鈴木は14才の時に2人の幼い命を無惨にも殺し少年院に送られた男だ。
作中でその事件は、センセーショナルな事件として世間を震えあがらせた「黒蛇神事件」と呼ばれている。
酒鬼薔薇聖斗を思い起こしたのは言うまでもなく、親しい人がその犯人だったら?という風に想像しながら読み進めた(著者はその事件をもとにこの物語を作ったわけではないようだが)。
……が、そんな想像できるわけもない。
そもそも私を取り囲む世界というのはあまりにも平和すぎて、これまでの人生で人の悪意というものすらろくに触れたことがない。
だから、作中の悪意の描写すら私には空想上の話にしか思えず、悪意というのは私にとって漠然としたものでしかない。
だから、もしも友人が凶悪犯罪事件の犯人だったら……なんて縁遠い話すぎる。いや、さすがにそれは誰にとっても縁遠いか。
とにかく、鈴木の正体を知ってからの益田や美代子の反応というのは、腑に落ちるような落ちないような…という感じだった。
美代子の反応は特に意外で、鈴木からの殺人の告白は受けとめていたし黒蛇神事件の犯人だと知ってショックを受けるのは違くないか、と思った。思ったが……

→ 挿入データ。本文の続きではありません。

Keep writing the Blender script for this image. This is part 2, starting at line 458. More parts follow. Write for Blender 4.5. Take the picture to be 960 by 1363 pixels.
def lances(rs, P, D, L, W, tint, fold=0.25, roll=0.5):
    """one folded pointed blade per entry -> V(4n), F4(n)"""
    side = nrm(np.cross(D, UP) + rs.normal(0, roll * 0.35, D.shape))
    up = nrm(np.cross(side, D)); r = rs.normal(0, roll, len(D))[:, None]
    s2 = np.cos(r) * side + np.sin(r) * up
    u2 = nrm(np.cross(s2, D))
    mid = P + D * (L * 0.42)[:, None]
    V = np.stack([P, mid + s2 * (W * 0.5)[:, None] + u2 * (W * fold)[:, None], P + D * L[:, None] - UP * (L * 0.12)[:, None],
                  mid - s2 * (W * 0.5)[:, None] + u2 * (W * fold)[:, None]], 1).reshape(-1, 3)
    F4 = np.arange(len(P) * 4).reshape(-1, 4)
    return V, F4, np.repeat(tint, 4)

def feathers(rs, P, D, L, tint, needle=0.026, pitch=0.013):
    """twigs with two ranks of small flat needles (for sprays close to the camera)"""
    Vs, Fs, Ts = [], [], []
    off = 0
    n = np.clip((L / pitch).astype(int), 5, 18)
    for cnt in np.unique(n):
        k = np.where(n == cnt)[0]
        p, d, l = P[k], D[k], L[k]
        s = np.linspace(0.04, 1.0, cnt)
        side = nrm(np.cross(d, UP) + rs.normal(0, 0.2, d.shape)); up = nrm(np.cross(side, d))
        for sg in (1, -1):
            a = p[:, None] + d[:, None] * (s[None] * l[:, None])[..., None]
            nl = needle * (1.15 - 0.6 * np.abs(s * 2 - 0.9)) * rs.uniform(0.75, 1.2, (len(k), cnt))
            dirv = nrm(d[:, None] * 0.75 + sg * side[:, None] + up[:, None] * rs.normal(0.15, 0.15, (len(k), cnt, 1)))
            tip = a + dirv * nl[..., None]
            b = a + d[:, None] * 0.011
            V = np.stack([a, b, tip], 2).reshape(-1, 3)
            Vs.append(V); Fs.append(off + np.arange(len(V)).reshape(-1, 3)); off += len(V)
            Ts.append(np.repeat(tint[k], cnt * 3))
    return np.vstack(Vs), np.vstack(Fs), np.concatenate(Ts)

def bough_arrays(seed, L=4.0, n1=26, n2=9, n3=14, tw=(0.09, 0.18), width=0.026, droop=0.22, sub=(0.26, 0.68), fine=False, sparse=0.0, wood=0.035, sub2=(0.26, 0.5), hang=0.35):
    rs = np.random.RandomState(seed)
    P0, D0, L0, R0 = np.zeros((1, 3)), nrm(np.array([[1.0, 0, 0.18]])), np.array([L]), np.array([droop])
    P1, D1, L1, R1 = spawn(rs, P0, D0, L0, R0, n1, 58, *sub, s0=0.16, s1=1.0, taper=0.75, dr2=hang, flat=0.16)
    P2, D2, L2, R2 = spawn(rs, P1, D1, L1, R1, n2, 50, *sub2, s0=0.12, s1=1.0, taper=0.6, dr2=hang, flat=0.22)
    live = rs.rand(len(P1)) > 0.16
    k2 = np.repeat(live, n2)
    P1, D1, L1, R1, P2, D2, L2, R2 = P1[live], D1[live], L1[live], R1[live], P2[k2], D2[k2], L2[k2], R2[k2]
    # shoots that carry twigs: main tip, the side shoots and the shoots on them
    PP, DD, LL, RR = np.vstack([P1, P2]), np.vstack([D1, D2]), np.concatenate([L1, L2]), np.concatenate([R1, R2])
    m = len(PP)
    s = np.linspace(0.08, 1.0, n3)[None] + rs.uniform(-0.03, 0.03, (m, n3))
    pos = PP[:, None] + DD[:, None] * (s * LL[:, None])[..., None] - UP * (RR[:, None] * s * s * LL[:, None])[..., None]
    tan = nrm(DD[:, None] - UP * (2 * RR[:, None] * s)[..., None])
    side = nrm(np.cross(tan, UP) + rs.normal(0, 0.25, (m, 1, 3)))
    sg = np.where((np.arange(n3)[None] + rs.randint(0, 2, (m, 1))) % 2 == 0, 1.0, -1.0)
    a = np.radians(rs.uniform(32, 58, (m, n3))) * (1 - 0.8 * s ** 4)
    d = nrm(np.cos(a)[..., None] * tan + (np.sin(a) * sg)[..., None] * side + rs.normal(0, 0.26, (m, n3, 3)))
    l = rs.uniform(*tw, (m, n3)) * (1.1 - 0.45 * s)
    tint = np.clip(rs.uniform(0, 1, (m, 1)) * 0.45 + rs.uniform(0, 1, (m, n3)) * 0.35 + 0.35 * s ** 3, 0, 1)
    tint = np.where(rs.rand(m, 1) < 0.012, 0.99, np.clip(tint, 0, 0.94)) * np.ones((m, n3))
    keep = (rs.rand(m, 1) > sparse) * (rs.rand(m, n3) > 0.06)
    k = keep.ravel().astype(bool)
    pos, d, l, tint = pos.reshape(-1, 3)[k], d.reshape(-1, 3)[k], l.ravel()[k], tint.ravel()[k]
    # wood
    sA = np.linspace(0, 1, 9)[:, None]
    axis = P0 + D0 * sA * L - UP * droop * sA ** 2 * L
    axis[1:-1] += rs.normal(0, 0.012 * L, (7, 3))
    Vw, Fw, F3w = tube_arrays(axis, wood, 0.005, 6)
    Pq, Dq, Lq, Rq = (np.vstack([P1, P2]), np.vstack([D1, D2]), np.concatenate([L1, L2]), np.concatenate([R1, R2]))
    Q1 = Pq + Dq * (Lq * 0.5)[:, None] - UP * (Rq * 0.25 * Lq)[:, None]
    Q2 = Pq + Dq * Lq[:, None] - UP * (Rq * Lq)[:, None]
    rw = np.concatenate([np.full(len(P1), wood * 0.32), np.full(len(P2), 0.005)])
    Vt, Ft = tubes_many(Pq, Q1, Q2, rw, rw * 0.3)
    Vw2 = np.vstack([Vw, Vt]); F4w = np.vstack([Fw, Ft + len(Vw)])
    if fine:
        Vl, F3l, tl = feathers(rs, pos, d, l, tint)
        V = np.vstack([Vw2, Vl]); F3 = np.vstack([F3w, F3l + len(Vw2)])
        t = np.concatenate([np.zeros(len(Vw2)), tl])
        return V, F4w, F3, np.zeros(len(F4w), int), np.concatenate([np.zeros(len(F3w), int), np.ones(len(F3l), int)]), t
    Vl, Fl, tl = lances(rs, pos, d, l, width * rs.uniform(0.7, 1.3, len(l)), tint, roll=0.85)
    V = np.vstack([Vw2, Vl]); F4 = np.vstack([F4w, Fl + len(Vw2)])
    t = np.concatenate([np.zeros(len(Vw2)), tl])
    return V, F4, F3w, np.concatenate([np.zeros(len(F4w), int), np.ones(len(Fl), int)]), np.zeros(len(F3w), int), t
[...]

幼い子供の首を絞めつけた手で触れられ、目玉をくり貫いた手で愛撫された。その事実をあらためて突きつけられて発狂しそうになった。(p507より)
この部分で、いっきに鳥肌がたった。
ゾッとした。
自分だったら到底受け止めきれない、そう思った。
益田も美代子も、鈴木と出会わなければよかった、そうしたらこんな苦しむこともなかったのに…と思う。
でもどんなに願っても、出会ってしまった事実も彼がまっすぐな人間であると感じ親しくなったことも、葛藤する自分の心からも逃げられない。
それは鈴木も同じだ。親しくなり人と深く関わることで相手を傷つけてしまう、でも生きていかなければならない……。
この折り合いのつけられなさは、少年犯罪だからというのもあると思う。
少年犯罪だと形状ですら"罪を償った"という事実がない。
未成年だったがゆえにプライバシーを守られ、更生施設で大事に育てられ、社会に出て生きていける……。
更生できたのか?生きてる価値はあるのか?死んだ方がいいのでは?
鈴木が自分の生きる意味について葛藤する場面では、正直かける言葉もないわ、と思った。
しかし最後の益田の鈴木への手紙……
生きていくことで楽しいことや嬉しいことがある。それを体感することで、被害者が本来得られるはずだった時間を奪ったことの罪の重大さを知ることができる。
折り合いのつけられない気持ちを納得させるための文句に過ぎないかもしれない。
でも償いってそういうことなのかな……
生きていくのが辛いと感じるならなおさら、生きていくべきなんだと……
鈴木に関わる話以外でも、登場人物たちが過去や自分と上手く向き合えず葛藤する場面が多くある。
逃げるのも、責任を誰かに押し付けるのも簡単だ。人を批判するのも簡単だ。
自分や人と向き合うのは本当に難しく大変だ。拒絶されることは、とても恐ろしいことだから…。
こんなブログですらどう締めくくればいいかわからないし、何の結論もでない。
どんなに綺麗事並べたって、目の前に凶悪犯罪の犯人がいて、その人の幸せ願えるかって?無理だよ、ねぇ。でも大切な友人だったら…?泣くよ、逃げたいよ、ねぇ……。
難しい題材に真摯に向き合い書き上げた著者を尊敬します。
私も、真実から逃げない人間でありたい。